OBJECTIVE: Reproduce all entries precisely as they are written.

STORED DATA:
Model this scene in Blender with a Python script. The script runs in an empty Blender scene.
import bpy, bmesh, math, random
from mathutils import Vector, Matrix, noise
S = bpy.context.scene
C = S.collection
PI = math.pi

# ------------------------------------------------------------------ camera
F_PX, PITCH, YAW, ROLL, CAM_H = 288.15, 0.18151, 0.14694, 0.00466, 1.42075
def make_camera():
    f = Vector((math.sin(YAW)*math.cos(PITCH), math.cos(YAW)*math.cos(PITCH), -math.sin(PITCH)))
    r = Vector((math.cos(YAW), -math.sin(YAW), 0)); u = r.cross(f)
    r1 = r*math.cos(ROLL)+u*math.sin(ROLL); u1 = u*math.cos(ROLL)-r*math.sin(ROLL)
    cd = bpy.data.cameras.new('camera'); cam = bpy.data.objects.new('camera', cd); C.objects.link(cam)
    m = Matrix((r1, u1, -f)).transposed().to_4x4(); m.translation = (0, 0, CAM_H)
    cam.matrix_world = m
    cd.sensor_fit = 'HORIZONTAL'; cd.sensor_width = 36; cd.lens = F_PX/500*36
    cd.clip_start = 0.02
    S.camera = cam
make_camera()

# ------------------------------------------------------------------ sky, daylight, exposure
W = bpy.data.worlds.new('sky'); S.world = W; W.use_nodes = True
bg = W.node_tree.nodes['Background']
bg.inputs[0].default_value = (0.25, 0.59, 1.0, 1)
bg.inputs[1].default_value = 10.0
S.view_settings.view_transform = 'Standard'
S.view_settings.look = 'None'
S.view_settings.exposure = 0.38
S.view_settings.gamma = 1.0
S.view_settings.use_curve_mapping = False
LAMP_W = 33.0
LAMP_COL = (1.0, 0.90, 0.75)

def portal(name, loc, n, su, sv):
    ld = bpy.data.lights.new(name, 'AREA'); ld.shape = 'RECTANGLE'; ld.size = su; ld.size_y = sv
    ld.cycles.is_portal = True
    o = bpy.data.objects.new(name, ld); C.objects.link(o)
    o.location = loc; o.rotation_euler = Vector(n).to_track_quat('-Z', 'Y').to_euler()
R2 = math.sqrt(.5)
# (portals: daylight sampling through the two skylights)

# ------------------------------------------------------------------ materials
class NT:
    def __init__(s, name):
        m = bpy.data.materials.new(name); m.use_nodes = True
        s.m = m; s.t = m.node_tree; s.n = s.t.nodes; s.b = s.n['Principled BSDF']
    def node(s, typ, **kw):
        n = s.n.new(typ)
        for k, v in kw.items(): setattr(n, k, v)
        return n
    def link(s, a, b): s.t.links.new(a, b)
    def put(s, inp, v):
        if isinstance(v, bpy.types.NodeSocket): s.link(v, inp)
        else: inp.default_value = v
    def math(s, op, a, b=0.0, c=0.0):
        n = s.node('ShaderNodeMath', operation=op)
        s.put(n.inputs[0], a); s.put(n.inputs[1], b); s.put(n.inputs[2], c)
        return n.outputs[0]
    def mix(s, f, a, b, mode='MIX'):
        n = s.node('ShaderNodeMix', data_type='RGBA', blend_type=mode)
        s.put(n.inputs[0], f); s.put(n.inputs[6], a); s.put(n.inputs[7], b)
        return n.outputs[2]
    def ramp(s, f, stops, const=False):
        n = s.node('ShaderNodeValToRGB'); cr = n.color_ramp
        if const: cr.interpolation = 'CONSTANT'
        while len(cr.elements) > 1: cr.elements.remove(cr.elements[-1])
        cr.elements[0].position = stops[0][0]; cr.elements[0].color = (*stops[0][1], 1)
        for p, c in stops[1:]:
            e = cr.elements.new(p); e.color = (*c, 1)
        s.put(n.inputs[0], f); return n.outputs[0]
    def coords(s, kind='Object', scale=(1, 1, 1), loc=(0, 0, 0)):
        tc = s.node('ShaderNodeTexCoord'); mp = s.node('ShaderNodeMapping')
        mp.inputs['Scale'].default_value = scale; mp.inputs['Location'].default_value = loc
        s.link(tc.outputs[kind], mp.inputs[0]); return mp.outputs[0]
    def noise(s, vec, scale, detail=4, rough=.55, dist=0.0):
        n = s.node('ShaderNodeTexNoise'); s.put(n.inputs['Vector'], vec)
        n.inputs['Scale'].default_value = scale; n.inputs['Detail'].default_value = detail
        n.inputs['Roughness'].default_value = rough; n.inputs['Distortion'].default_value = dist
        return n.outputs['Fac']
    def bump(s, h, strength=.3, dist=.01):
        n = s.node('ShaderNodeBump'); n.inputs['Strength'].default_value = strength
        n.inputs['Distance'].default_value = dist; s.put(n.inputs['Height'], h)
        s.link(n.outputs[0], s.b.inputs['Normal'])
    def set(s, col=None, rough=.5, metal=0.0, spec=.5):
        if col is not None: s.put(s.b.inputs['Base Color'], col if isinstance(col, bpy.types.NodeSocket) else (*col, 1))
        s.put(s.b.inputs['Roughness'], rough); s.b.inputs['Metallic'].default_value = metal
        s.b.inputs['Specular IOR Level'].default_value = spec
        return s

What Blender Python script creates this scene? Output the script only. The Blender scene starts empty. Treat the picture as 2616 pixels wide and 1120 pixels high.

EXERCISE RESPONSE:
Model this scene in Blender with a Python script. The script runs in an empty Blender scene.
import bpy, bmesh, math, random
from mathutils import Vector, Matrix, noise
S = bpy.context.scene
C = S.collection
PI = math.pi

# ------------------------------------------------------------------ camera
F_PX, PITCH, YAW, ROLL, CAM_H = 288.15, 0.18151, 0.14694, 0.00466, 1.42075
def make_camera():
    f = Vector((math.sin(YAW)*math.cos(PITCH), math.cos(YAW)*math.cos(PITCH), -math.sin(PITCH)))
    r = Vector((math.cos(YAW), -math.sin(YAW), 0)); u = r.cross(f)
    r1 = r*math.cos(ROLL)+u*math.sin(ROLL); u1 = u*math.cos(ROLL)-r*math.sin(ROLL)
    cd = bpy.data.cameras.new('camera'); cam = bpy.data.objects.new('camera', cd); C.objects.link(cam)
    m = Matrix((r1, u1, -f)).transposed().to_4x4(); m.translation = (0, 0, CAM_H)
    cam.matrix_world = m
    cd.sensor_fit = 'HORIZONTAL'; cd.sensor_width = 36; cd.lens = F_PX/500*36
    cd.clip_start = 0.02
    S.camera = cam
make_camera()

# ------------------------------------------------------------------ sky, daylight, exposure
W = bpy.data.worlds.new('sky'); S.world = W; W.use_nodes = True
bg = W.node_tree.nodes['Background']
bg.inputs[0].default_value = (0.25, 0.59, 1.0, 1)
bg.inputs[1].default_value = 10.0
S.view_settings.view_transform = 'Standard'
S.view_settings.look = 'None'
S.view_settings.exposure = 0.38
S.view_settings.gamma = 1.0
S.view_settings.use_curve_mapping = False
LAMP_W = 33.0
LAMP_COL = (1.0, 0.90, 0.75)

def portal(name, loc, n, su, sv):
    ld = bpy.data.lights.new(name, 'AREA'); ld.shape = 'RECTANGLE'; ld.size = su; ld.size_y = sv
    ld.cycles.is_portal = True
    o = bpy.data.objects.new(name, ld); C.objects.link(o)
    o.location = loc; o.rotation_euler = Vector(n).to_track_quat('-Z', 'Y').to_euler()
R2 = math.sqrt(.5)
# (portals: daylight sampling through the two skylights)

# ------------------------------------------------------------------ materials
class NT:
    def __init__(s, name):
        m = bpy.data.materials.new(name); m.use_nodes = True
        s.m = m; s.t = m.node_tree; s.n = s.t.nodes; s.b = s.n['Principled BSDF']
    def node(s, typ, **kw):
        n = s.n.new(typ)
        for k, v in kw.items(): setattr(n, k, v)
        return n
    def link(s, a, b): s.t.links.new(a, b)
    def put(s, inp, v):
        if isinstance(v, bpy.types.NodeSocket): s.link(v, inp)
        else: inp.default_value = v
    def math(s, op, a, b=0.0, c=0.0):
        n = s.node('ShaderNodeMath', operation=op)
        s.put(n.inputs[0], a); s.put(n.inputs[1], b); s.put(n.inputs[2], c)
        return n.outputs[0]
    def mix(s, f, a, b, mode='MIX'):
        n = s.node('ShaderNodeMix', data_type='RGBA', blend_type=mode)
        s.put(n.inputs[0], f); s.put(n.inputs[6], a); s.put(n.inputs[7], b)
        return n.outputs[2]
    def ramp(s, f, stops, const=False):
        n = s.node('ShaderNodeValToRGB'); cr = n.color_ramp
        if const: cr.interpolation = 'CONSTANT'
        while len(cr.elements) > 1: cr.elements.remove(cr.elements[-1])
        cr.elements[0].position = stops[0][0]; cr.elements[0].color = (*stops[0][1], 1)
        for p, c in stops[1:]:
            e = cr.elements.new(p); e.color = (*c, 1)
        s.put(n.inputs[0], f); return n.outputs[0]
    def coords(s, kind='Object', scale=(1, 1, 1), loc=(0, 0, 0)):
        tc = s.node('ShaderNodeTexCoord'); mp = s.node('ShaderNodeMapping')
        mp.inputs['Scale'].default_value = scale; mp.inputs['Location'].default_value = loc
        s.link(tc.outputs[kind], mp.inputs[0]); return mp.outputs[0]
    def noise(s, vec, scale, detail=4, rough=.55, dist=0.0):
        n = s.node('ShaderNodeTexNoise'); s.put(n.inputs['Vector'], vec)
        n.inputs['Scale'].default_value = scale; n.inputs['Detail'].default_value = detail
        n.inputs['Roughness'].default_value = rough; n.inputs['Distortion'].default_value = dist
        return n.outputs['Fac']
    def bump(s, h, strength=.3, dist=.01):
        n = s.node('ShaderNodeBump'); n.inputs['Strength'].default_value = strength
        n.inputs['Distance'].default_value = dist; s.put(n.inputs['Height'], h)
        s.link(n.outputs[0], s.b.inputs['Normal'])
    def set(s, col=None, rough=.5, metal=0.0, spec=.5):
        if col is not None: s.put(s.b.inputs['Base Color'], col if isinstance(col, bpy.types.NodeSocket) else (*col, 1))
        s.put(s.b.inputs['Roughness'], rough); s.b.inputs['Metallic'].default_value = metal
        s.b.inputs['Specular IOR Level'].default_value = spec
        return s

What Blender Python script creates this scene? Output the script only. The Blender scene starts empty. Treat the picture as 2616 pixels wide and 1120 pixels high.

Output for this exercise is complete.